◆ **Set task**
Write out again exactly the lines from the one containing "were 3072x1728 pixels." through the one containing "from mathutils.geometry import", both included, and omit the pictures.

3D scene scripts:
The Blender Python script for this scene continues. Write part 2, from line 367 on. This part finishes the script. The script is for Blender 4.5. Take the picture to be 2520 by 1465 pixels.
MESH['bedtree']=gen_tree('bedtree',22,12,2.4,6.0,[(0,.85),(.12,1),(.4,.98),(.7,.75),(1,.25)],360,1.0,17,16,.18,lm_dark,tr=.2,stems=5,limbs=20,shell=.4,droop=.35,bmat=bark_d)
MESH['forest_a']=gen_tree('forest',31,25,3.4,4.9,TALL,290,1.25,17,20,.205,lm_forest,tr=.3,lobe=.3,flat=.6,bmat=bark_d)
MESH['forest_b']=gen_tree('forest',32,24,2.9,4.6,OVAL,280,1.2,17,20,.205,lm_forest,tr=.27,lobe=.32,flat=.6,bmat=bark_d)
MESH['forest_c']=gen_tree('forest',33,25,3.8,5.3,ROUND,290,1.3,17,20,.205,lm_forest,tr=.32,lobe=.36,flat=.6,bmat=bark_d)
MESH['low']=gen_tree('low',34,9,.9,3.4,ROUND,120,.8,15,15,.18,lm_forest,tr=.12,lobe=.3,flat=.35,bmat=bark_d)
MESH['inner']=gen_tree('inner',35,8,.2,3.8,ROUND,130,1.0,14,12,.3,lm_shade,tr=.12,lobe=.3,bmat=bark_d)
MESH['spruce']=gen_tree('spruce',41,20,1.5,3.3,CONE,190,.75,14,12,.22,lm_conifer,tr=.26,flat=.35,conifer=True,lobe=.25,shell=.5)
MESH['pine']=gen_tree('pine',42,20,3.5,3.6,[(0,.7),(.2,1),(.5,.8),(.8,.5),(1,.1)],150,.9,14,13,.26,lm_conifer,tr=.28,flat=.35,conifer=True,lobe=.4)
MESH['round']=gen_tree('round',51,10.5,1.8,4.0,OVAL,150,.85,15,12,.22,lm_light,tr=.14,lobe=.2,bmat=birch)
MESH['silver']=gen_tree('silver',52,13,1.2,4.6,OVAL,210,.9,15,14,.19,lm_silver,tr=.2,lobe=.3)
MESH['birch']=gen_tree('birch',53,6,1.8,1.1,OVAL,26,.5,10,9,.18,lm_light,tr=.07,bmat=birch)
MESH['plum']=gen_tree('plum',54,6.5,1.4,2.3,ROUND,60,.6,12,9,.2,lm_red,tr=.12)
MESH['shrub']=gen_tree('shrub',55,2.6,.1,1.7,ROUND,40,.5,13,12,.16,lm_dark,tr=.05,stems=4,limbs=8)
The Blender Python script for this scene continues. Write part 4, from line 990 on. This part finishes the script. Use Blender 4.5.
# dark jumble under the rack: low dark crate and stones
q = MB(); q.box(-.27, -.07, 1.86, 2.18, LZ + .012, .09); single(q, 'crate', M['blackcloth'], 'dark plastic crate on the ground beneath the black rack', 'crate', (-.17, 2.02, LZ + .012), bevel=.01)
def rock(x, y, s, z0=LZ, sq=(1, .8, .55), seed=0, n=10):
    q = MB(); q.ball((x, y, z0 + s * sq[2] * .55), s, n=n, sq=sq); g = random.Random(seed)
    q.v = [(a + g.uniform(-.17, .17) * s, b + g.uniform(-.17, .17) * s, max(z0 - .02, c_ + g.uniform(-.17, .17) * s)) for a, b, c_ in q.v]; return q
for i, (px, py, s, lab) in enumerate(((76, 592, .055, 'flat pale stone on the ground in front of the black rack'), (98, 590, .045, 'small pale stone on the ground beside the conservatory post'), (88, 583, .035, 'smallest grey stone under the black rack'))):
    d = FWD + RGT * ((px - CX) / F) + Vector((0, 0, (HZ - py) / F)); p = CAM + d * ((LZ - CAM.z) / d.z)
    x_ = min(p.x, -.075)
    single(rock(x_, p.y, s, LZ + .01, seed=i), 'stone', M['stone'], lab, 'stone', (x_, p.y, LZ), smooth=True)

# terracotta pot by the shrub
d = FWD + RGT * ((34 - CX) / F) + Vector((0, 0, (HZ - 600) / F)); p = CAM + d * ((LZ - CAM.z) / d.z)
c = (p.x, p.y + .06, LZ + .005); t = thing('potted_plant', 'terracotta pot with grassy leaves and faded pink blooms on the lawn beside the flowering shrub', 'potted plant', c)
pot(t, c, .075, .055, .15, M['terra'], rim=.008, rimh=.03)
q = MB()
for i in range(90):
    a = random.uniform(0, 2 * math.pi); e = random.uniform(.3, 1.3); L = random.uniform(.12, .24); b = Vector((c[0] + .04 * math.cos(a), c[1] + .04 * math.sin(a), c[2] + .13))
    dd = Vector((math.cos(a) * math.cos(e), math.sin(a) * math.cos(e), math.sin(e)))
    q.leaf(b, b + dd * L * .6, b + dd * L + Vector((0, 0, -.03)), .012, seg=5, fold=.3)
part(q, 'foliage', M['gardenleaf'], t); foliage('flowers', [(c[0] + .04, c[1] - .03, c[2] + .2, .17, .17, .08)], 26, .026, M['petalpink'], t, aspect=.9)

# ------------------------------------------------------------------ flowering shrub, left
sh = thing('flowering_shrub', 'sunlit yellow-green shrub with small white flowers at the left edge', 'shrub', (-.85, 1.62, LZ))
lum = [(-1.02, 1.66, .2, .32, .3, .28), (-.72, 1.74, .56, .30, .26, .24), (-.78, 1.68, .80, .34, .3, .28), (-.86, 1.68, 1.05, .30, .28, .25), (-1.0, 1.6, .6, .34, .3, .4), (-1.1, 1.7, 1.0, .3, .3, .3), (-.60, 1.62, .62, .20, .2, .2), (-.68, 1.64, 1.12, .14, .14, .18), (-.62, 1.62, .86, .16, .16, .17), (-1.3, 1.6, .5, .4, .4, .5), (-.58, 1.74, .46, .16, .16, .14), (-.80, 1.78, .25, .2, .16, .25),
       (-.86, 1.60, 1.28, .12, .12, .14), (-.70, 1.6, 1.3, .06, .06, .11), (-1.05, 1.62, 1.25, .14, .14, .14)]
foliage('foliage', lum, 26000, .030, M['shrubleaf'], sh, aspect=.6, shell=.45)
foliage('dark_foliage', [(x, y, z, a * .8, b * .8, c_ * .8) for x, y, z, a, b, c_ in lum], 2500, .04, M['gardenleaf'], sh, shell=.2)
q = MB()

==

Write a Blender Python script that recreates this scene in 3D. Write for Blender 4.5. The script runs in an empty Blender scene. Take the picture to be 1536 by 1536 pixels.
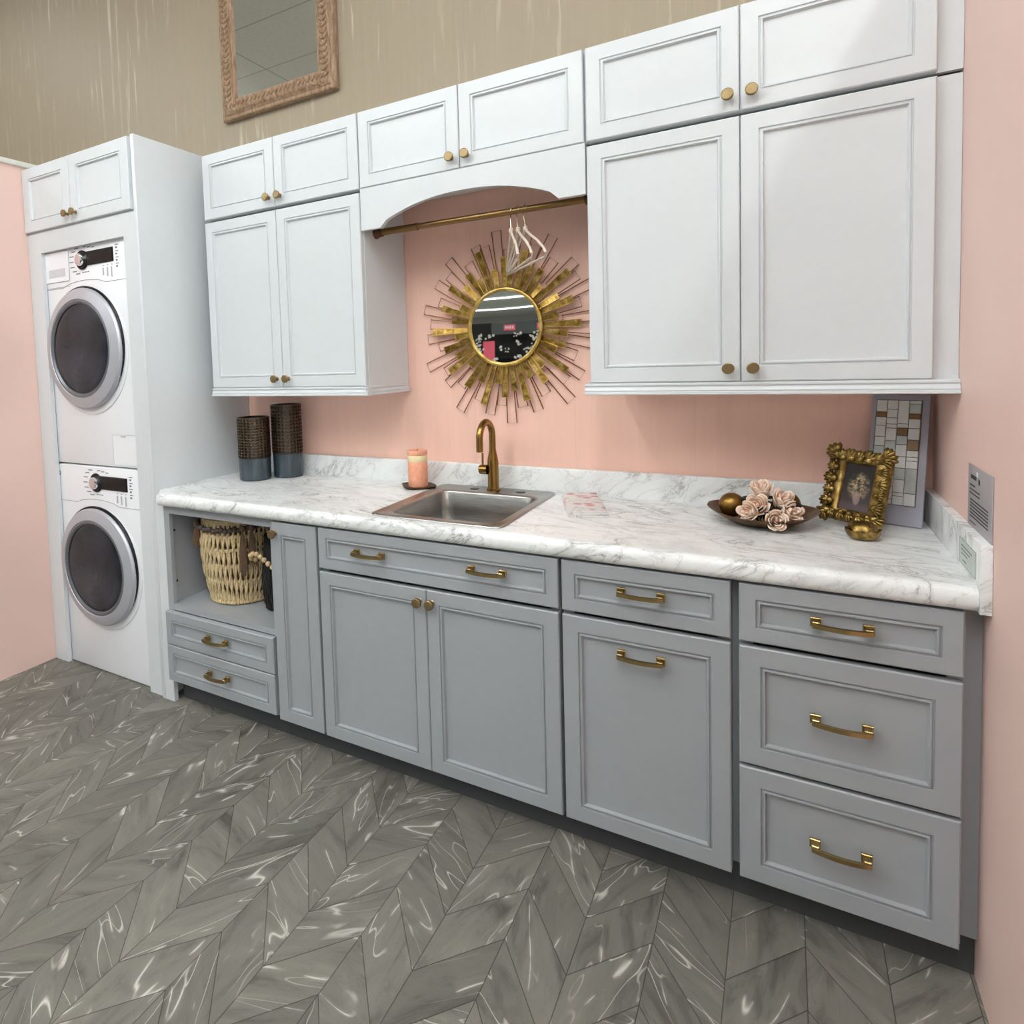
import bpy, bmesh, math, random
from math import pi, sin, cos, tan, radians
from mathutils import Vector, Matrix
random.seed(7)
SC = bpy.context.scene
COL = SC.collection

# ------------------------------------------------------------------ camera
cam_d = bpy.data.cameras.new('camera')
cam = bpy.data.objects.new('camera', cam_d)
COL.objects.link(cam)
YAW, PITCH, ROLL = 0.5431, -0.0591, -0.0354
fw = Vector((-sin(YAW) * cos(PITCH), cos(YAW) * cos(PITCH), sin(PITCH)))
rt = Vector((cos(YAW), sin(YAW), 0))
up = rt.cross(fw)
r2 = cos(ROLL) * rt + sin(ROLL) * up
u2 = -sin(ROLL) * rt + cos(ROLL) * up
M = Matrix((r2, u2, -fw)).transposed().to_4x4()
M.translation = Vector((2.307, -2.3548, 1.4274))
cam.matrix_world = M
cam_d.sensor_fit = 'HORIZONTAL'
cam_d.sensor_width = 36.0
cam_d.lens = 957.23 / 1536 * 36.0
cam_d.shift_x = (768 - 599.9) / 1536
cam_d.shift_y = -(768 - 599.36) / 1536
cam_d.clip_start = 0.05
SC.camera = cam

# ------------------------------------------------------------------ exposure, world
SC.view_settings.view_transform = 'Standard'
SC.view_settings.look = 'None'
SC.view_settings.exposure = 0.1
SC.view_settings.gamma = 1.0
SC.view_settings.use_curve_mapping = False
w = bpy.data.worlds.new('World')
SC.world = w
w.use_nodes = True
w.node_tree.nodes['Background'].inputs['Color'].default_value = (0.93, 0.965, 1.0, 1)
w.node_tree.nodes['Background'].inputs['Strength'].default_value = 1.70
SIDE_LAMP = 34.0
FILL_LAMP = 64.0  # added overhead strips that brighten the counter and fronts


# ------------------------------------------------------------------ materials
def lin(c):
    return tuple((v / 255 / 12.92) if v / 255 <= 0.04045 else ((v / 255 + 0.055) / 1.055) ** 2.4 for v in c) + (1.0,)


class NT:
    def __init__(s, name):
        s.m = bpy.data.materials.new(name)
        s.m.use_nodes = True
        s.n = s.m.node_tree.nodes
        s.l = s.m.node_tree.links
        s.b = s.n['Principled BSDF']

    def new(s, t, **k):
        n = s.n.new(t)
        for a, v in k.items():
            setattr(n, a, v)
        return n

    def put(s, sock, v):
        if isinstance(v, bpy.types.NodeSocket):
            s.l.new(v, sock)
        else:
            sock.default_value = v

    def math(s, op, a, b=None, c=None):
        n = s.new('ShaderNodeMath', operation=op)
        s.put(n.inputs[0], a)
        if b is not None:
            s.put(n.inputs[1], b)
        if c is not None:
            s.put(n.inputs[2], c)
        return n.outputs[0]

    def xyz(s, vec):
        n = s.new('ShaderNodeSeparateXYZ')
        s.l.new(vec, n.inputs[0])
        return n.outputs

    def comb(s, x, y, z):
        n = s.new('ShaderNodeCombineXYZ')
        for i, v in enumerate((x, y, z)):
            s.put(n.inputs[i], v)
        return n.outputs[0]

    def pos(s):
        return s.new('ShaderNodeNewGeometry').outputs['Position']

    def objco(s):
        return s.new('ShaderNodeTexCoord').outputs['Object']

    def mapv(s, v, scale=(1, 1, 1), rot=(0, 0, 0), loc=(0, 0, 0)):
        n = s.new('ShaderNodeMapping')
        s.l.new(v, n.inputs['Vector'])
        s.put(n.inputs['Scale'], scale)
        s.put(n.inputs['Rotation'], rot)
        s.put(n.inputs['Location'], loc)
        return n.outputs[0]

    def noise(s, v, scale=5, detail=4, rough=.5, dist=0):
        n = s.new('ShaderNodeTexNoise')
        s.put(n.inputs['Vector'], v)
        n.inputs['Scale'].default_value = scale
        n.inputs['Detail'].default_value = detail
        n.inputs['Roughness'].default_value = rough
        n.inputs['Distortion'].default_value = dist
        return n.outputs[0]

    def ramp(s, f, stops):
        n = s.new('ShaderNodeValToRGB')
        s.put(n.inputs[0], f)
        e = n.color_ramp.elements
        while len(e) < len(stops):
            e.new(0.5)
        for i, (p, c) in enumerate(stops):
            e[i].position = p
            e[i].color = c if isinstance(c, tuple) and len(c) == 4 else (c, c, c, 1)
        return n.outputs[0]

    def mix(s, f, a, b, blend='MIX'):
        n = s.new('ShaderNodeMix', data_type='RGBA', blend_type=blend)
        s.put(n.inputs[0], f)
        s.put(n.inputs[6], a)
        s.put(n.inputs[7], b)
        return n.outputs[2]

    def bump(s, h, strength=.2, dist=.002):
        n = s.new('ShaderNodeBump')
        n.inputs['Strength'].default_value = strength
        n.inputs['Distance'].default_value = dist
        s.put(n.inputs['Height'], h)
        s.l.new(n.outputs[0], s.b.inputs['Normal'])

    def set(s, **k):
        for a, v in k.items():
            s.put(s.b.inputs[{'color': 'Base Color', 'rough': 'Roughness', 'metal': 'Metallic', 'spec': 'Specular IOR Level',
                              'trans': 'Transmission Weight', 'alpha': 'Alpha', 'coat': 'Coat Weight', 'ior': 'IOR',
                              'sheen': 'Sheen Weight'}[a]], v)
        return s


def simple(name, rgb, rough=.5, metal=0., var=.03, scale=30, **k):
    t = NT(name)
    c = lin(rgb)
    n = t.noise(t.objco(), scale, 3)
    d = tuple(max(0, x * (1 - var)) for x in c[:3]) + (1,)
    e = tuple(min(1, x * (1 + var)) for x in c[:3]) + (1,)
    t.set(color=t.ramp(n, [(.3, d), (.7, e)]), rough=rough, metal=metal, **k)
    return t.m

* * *

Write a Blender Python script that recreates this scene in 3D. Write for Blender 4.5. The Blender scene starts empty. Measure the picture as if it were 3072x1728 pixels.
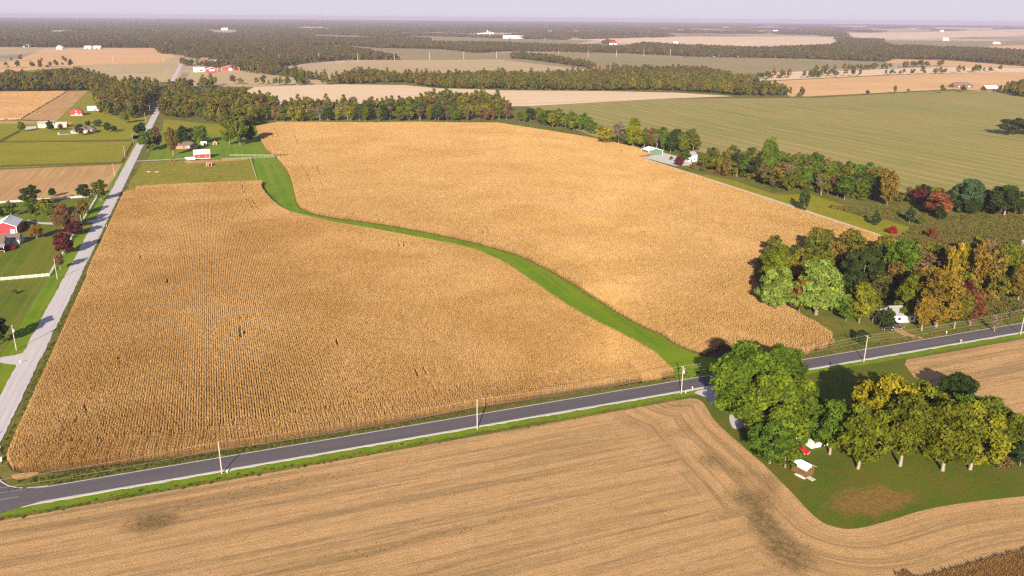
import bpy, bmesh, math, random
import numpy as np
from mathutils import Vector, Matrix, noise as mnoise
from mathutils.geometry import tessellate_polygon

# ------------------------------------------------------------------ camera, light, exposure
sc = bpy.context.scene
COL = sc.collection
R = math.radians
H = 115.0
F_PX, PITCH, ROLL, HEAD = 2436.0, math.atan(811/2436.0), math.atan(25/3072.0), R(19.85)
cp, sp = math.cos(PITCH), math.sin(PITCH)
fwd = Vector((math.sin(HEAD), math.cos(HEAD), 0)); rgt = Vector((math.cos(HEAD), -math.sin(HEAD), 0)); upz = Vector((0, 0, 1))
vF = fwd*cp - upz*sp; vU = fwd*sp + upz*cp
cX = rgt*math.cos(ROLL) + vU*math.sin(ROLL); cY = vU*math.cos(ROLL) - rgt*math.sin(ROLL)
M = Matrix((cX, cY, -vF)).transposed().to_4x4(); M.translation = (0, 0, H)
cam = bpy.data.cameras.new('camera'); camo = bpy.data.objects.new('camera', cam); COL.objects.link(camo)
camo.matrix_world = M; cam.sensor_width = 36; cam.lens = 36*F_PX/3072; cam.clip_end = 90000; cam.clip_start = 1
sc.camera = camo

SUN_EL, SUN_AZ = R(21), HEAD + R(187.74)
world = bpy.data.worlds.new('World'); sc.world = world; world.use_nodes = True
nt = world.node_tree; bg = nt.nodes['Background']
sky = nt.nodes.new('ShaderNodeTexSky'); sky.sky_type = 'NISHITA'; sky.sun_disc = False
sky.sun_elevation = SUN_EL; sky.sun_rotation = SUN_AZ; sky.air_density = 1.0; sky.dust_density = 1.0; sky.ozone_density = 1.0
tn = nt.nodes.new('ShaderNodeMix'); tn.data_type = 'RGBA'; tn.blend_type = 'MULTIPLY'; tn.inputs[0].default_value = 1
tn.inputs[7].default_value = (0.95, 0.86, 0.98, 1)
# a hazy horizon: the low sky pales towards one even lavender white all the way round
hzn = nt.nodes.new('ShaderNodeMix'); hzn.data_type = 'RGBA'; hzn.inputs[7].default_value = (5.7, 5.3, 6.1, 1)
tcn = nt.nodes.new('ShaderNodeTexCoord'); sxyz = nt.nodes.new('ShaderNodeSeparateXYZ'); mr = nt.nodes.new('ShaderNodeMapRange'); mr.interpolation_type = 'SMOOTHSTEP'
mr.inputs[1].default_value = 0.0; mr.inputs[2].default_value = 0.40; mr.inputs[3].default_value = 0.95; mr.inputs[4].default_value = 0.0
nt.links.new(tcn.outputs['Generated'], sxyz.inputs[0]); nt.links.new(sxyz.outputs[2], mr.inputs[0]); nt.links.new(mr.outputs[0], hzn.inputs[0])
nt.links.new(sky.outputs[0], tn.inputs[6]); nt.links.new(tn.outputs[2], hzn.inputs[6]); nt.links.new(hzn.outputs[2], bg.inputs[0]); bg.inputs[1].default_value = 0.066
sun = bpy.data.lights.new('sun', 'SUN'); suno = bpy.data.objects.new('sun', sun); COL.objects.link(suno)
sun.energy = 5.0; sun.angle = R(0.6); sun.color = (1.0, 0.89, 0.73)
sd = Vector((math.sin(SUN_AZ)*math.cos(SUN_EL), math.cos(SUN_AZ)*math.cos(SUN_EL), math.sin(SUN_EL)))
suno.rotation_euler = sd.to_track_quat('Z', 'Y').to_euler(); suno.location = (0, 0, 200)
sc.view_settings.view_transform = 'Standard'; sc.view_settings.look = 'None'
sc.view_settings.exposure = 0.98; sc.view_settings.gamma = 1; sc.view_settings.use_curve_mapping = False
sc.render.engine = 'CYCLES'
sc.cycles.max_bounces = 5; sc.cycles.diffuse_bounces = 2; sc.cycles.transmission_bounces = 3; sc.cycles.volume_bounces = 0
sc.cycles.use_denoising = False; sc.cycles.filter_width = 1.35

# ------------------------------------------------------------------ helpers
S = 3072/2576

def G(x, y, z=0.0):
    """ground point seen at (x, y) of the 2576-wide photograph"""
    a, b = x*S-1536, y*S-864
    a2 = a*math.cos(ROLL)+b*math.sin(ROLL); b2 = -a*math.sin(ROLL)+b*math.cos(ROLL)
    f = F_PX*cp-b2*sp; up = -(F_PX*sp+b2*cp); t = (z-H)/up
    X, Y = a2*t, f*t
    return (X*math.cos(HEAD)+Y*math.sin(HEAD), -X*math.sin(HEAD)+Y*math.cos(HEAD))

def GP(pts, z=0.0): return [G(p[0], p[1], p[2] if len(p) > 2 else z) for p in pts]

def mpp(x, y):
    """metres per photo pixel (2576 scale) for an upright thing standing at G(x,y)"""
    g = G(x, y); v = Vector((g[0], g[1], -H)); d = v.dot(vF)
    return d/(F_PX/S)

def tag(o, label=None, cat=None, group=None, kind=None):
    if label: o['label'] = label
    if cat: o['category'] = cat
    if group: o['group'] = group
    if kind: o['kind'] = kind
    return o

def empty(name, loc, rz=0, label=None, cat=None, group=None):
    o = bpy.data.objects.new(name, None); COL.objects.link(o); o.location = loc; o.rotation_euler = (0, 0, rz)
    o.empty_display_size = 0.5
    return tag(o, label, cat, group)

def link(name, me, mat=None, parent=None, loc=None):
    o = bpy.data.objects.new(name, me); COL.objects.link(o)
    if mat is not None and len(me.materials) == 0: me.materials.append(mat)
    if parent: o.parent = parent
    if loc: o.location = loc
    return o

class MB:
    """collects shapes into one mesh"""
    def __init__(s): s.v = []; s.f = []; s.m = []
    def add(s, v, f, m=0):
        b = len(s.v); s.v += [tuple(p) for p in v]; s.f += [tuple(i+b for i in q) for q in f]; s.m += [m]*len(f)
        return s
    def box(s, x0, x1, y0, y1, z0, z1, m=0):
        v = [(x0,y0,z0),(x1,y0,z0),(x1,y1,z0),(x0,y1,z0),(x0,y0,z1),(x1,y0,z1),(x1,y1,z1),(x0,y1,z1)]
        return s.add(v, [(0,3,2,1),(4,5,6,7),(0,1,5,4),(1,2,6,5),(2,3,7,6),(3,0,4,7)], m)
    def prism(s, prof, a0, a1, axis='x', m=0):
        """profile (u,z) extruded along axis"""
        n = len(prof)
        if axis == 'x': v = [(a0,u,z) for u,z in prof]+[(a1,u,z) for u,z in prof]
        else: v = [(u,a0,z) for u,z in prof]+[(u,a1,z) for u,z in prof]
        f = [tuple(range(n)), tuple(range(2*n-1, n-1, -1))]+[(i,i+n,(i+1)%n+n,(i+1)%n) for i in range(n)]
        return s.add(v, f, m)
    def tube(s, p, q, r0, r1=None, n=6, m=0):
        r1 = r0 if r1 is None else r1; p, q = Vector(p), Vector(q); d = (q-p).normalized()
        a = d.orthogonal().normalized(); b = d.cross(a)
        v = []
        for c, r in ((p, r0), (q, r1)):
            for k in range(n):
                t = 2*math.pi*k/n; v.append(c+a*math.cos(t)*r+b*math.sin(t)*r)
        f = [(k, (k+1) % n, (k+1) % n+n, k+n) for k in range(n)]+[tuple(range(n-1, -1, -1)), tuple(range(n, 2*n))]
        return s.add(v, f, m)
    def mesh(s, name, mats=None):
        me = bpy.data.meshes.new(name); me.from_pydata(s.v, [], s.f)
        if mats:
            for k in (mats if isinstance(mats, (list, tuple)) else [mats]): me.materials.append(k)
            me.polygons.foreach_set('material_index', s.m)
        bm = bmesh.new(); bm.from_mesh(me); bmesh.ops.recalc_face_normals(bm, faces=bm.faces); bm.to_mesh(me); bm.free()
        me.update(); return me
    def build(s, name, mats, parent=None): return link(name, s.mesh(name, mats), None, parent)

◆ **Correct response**
Write a Blender Python script that recreates this scene in 3D. Write for Blender 4.5. The Blender scene starts empty. Measure the picture as if it were 3072x1728 pixels.
import bpy, bmesh, math, random
import numpy as np
from mathutils import Vector, Matrix, noise as mnoise
from mathutils.geometry import tessellate_polygon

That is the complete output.